### WHAT THE TASK ASKS
Without the pictures, can you quote each line below exactly?

· · · · · · ·

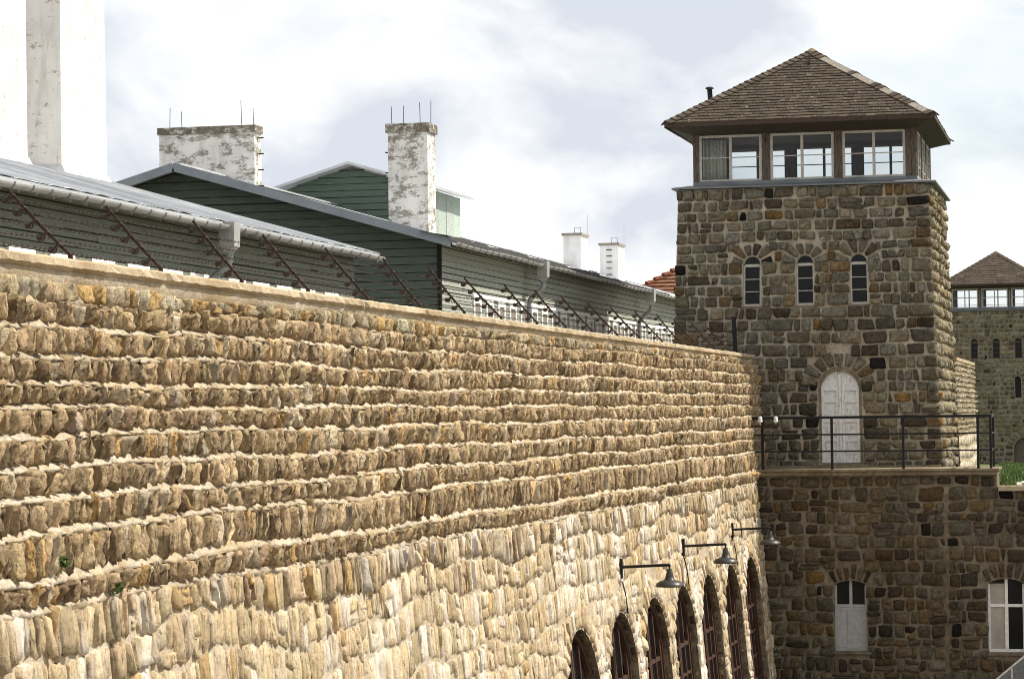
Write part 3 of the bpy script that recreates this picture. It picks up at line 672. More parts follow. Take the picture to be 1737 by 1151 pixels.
    if near:
        vp = MB().tube([(-11.05, 76.3, 16.9), (-11.09, 76.3, 17.56)], .075, 10); vp.lathe([(.12, 0), (.125, .03), (.08, .06)], (-11.09, 76.3, 17.55), 10)
        vp.build('vent_pipe', M['tar'], T, True)
        MB().bar((cx+.02, 77.6, 18.60), (cx+.02, 77.45, 18.30), .05, .05).bar((cx+.02, 77.45, 18.30), (cx+.02, 77.32, 18.34), .05, .05).build('roof_hook', M['rust'], T)
    return T, fmap, lows
T1, fmap1, lows1 = tower((0, 0, 0), 'big shaded stone watchtower with glazed wooden cabin and white arched door', 'stone watchtowers', True, 6.5, [(.95, .575, 6.60, 9.36, .46, 9, .56)])
# white arched double door
A = lows1[0]; dr = MB(); k = 16
def slab(mb, poly, d0, d1, fm=fmap1):
    n = len(poly); b = len(mb.v); mb.v += [tuple(fm(u, v, d)) for d in (d0, d1) for u, v in poly]
    mb.f += [tuple(b+i for i in reversed(range(n))), tuple(b+n+i for i in range(n))]+[(b+i, b+(i+1) % n, b+n+(i+1) % n, b+n+i) for i in range(n)]
def shrink(poly, uc, s, v0): return [(uc+(u-uc)*s, v0+(v-v0)*(1-(1-s)*.45)) for u, v in poly]
fr_ = MB(); o_ = A.outline(k); i_ = shrink(o_, A.uc, .90, A.v0)
for j in range(1, len(o_)):
    a, b, c, d_ = o_[j], o_[(j+1) % len(o_)], i_[(j+1) % len(o_)], i_[j]
    if j == len(o_)-1: b, c = (A.uc-A.hw, A.v0), (A.uc-A.hw*.90, A.v0)
    fr_.hexa([fmap1(*q, d) for d in (-.16, -.02) for q in (a, b, c, d_)])
fr_.build('door_frame', M['concrete'], T1)
for s in (-1, 1):
    half = [(u, v) for u, v in i_ if (u-A.uc)*s >= -1e-6]
    poly = [(A.uc+s*.006, A.v0+.02)]+sorted([(u, max(v, A.v0+.02)) for u, v in half], key=lambda p: p[1] if True else 0)
    ytop = max(v for u, v in poly)
    poly = poly+[(A.uc+s*.006, ytop)] if abs(poly[-1][0]-A.uc) > .01 else poly[:-1]+[(A.uc+s*.006, ytop)]
    mb = MB(); slab(mb, poly, -.13, -.09); lf = mb.build('door_leaf', M['door_paint'], T1)
    ua, ub = (A.uc+.04, A.uc+.50) if s > 0 else (A.uc-.50, A.uc-.04); W = .075
    mb = MB()
    def bx(a, b, c, e, d1=-.055): mb.hexa([fmap1(u, v, d) for d in (-.0895, d1) for u, v in ((a, c), (b, c), (b, e), (a, e))])
    bx(ua, ua+W, 6.64, 8.78); bx(ub-W, ub, 6.64, 8.78)
    for c, e in ((6.64, 6.82), (7.24, 7.34), (7.78, 7.88), (8.34, 8.44), (8.68, 8.78)): bx(ua+W, ub-W, c, e)
    for c, e in ((6.82, 7.24), (7.34, 7.78), (7.88, 8.34)): bx(ua+W+.05, ub-W-.05, c+.05, e-.05, -.07)
    mb.build('door_moulding', M['door_paint'], lf)
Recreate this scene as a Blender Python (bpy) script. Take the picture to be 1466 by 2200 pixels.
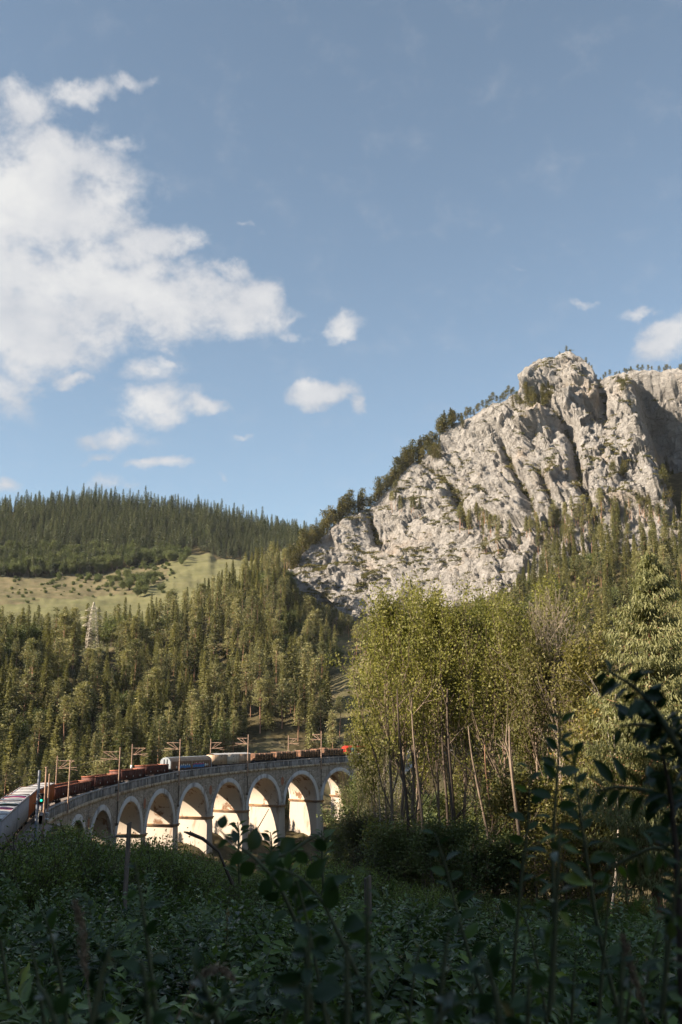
import bpy, math, random
import numpy as np
from mathutils import Vector, Matrix

# ------------------------------------------------------------------ camera, sky, sun
for o in list(bpy.data.objects): bpy.data.objects.remove(o)
scene = bpy.context.scene
COL = scene.collection
FPX, PITCH = 2139.0, math.radians(12.49)      # focal length in photo pixels (photo 1466x2200)

cam_d = bpy.data.cameras.new('camera'); cam = bpy.data.objects.new('camera', cam_d); COL.objects.link(cam)
cam.location = (0, 0, 0); cam.rotation_euler = (math.radians(90) + PITCH, 0, 0)
cam_d.sensor_fit = 'VERTICAL'; cam_d.sensor_height = 36.0; cam_d.lens = 36.0 * FPX / 2200.0
cam_d.clip_start = 0.1; cam_d.clip_end = 30000
cam_d.dof.use_dof = True; cam_d.dof.focus_distance = 180; cam_d.dof.aperture_fstop = 4.5
scene.camera = cam

SUN_AZ, SUN_EL = math.radians(251), math.radians(30)      # azimuth clockwise from +Y
SKY_STRENGTH, SUN_STRENGTH, EXPOSURE = 0.067, 5.0, 1.5
scene.view_settings.view_transform = 'Standard'
scene.view_settings.look = 'None'
scene.view_settings.exposure = EXPOSURE
scene.view_settings.gamma = 1.0
scene.view_settings.use_curve_mapping = False
sun_d = bpy.data.lights.new('sun', 'SUN'); sun = bpy.data.objects.new('sun', sun_d); COL.objects.link(sun)
sun_d.energy = SUN_STRENGTH; sun_d.angle = math.radians(0.55); sun_d.color = (1.0, 0.81, 0.60)
to_sun = Vector((math.sin(SUN_AZ) * math.cos(SUN_EL), math.cos(SUN_AZ) * math.cos(SUN_EL), math.sin(SUN_EL)))
sun.rotation_euler = to_sun.to_track_quat('Z', 'Y').to_euler()
sun.location = to_sun * 400

def ray(px, py):
    """unit direction through a photo pixel; used to survey positions, all geometry is in metres"""
    x = (px - 733) / FPX; u = (1100 - py) / FPX
    c, s = math.cos(PITCH), math.sin(PITCH)
    v = np.array([x, c - u * s, s + u * c]); return v / np.linalg.norm(v)
def az_of(px, py=1574.0):
    v = ray(px, py); return math.atan2(v[0], v[1])
def at(px, py, D):
    v = ray(px, py); return v / math.hypot(v[0], v[1]) * D
def zat(px, py, D): return at(px, py, D)[2]
def proj(x, y, z):
    c, s = math.cos(PITCH), math.sin(PITCH)
    fw = y * c + z * s; up = -y * s + z * c
    return 733 + FPX * x / fw, 1100 - FPX * up / fw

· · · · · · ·

### SOLUTION TO THIS TASK
Write part 3 of the bpy script that recreates this picture. It picks up at line 672. More parts follow. Take the picture to be 1737 by 1151 pixels.
    if near:
        vp = MB().tube([(-11.05, 76.3, 16.9), (-11.09, 76.3, 17.56)], .075, 10); vp.lathe([(.12, 0), (.125, .03), (.08, .06)], (-11.09, 76.3, 17.55), 10)
        vp.build('vent_pipe', M['tar'], T, True)
        MB().bar((cx+.02, 77.6, 18.60), (cx+.02, 77.45, 18.30), .05, .05).bar((cx+.02, 77.45, 18.30), (cx+.02, 77.32, 18.34), .05, .05).build('roof_hook', M['rust'], T)
    return T, fmap, lows
T1, fmap1, lows1 = tower((0, 0, 0), 'big shaded stone watchtower with glazed wooden cabin and white arched door', 'stone watchtowers', True, 6.5, [(.95, .575, 6.60, 9.36, .46, 9, .56)])
# white arched double door
A = lows1[0]; dr = MB(); k = 16
def slab(mb, poly, d0, d1, fm=fmap1):
    n = len(poly); b = len(mb.v); mb.v += [tuple(fm(u, v, d)) for d in (d0, d1) for u, v in poly]
    mb.f += [tuple(b+i for i in reversed(range(n))), tuple(b+n+i for i in range(n))]+[(b+i, b+(i+1) % n, b+n+(i+1) % n, b+n+i) for i in range(n)]
def shrink(poly, uc, s, v0): return [(uc+(u-uc)*s, v0+(v-v0)*(1-(1-s)*.45)) for u, v in poly]
fr_ = MB(); o_ = A.outline(k); i_ = shrink(o_, A.uc, .90, A.v0)
for j in range(1, len(o_)):
    a, b, c, d_ = o_[j], o_[(j+1) % len(o_)], i_[(j+1) % len(o_)], i_[j]
    if j == len(o_)-1: b, c = (A.uc-A.hw, A.v0), (A.uc-A.hw*.90, A.v0)
    fr_.hexa([fmap1(*q, d) for d in (-.16, -.02) for q in (a, b, c, d_)])
fr_.build('door_frame', M['concrete'], T1)
for s in (-1, 1):
    half = [(u, v) for u, v in i_ if (u-A.uc)*s >= -1e-6]
    poly = [(A.uc+s*.006, A.v0+.02)]+sorted([(u, max(v, A.v0+.02)) for u, v in half], key=lambda p: p[1] if True else 0)
    ytop = max(v for u, v in poly)
    poly = poly+[(A.uc+s*.006, ytop)] if abs(poly[-1][0]-A.uc) > .01 else poly[:-1]+[(A.uc+s*.006, ytop)]
    mb = MB(); slab(mb, poly, -.13, -.09); lf = mb.build('door_leaf', M['door_paint'], T1)
    ua, ub = (A.uc+.04, A.uc+.50) if s > 0 else (A.uc-.50, A.uc-.04); W = .075
    mb = MB()
    def bx(a, b, c, e, d1=-.055): mb.hexa([fmap1(u, v, d) for d in (-.0895, d1) for u, v in ((a, c), (b, c), (b, e), (a, e))])
    bx(ua, ua+W, 6.64, 8.78); bx(ub-W, ub, 6.64, 8.78)
    for c, e in ((6.64, 6.82), (7.24, 7.34), (7.78, 7.88), (8.34, 8.44), (8.68, 8.78)): bx(ua+W, ub-W, c, e)
    for c, e in ((6.82, 7.24), (7.34, 7.78), (7.88, 8.34)): bx(ua+W+.05, ub-W-.05, c+.05, e-.05, -.07)
    mb.build('door_moulding', M['door_paint'], lf)
Recreate this scene as a Blender Python (bpy) script. Take the picture to be 1466 by 2200 pixels.
import bpy, math, random
import numpy as np
from mathutils import Vector, Matrix

# ------------------------------------------------------------------ camera, sky, sun
for o in list(bpy.data.objects): bpy.data.objects.remove(o)
scene = bpy.context.scene
COL = scene.collection
FPX, PITCH = 2139.0, math.radians(12.49)      # focal length in photo pixels (photo 1466x2200)

cam_d = bpy.data.cameras.new('camera'); cam = bpy.data.objects.new('camera', cam_d); COL.objects.link(cam)
cam.location = (0, 0, 0); cam.rotation_euler = (math.radians(90) + PITCH, 0, 0)
cam_d.sensor_fit = 'VERTICAL'; cam_d.sensor_height = 36.0; cam_d.lens = 36.0 * FPX / 2200.0
cam_d.clip_start = 0.1; cam_d.clip_end = 30000
cam_d.dof.use_dof = True; cam_d.dof.focus_distance = 180; cam_d.dof.aperture_fstop = 4.5
scene.camera = cam

SUN_AZ, SUN_EL = math.radians(251), math.radians(30)      # azimuth clockwise from +Y
SKY_STRENGTH, SUN_STRENGTH, EXPOSURE = 0.067, 5.0, 1.5
scene.view_settings.view_transform = 'Standard'
scene.view_settings.look = 'None'
scene.view_settings.exposure = EXPOSURE
scene.view_settings.gamma = 1.0
scene.view_settings.use_curve_mapping = False
sun_d = bpy.data.lights.new('sun', 'SUN'); sun = bpy.data.objects.new('sun', sun_d); COL.objects.link(sun)
sun_d.energy = SUN_STRENGTH; sun_d.angle = math.radians(0.55); sun_d.color = (1.0, 0.81, 0.60)
to_sun = Vector((math.sin(SUN_AZ) * math.cos(SUN_EL), math.cos(SUN_AZ) * math.cos(SUN_EL), math.sin(SUN_EL)))
sun.rotation_euler = to_sun.to_track_quat('Z', 'Y').to_euler()
sun.location = to_sun * 400

def ray(px, py):
    """unit direction through a photo pixel; used to survey positions, all geometry is in metres"""
    x = (px - 733) / FPX; u = (1100 - py) / FPX
    c, s = math.cos(PITCH), math.sin(PITCH)
    v = np.array([x, c - u * s, s + u * c]); return v / np.linalg.norm(v)
def az_of(px, py=1574.0):
    v = ray(px, py); return math.atan2(v[0], v[1])
def at(px, py, D):
    v = ray(px, py); return v / math.hypot(v[0], v[1]) * D
def zat(px, py, D): return at(px, py, D)[2]
def proj(x, y, z):
    c, s = math.cos(PITCH), math.sin(PITCH)
    fw = y * c + z * s; up = -y * s + z * c
    return 733 + FPX * x / fw, 1100 - FPX * up / fw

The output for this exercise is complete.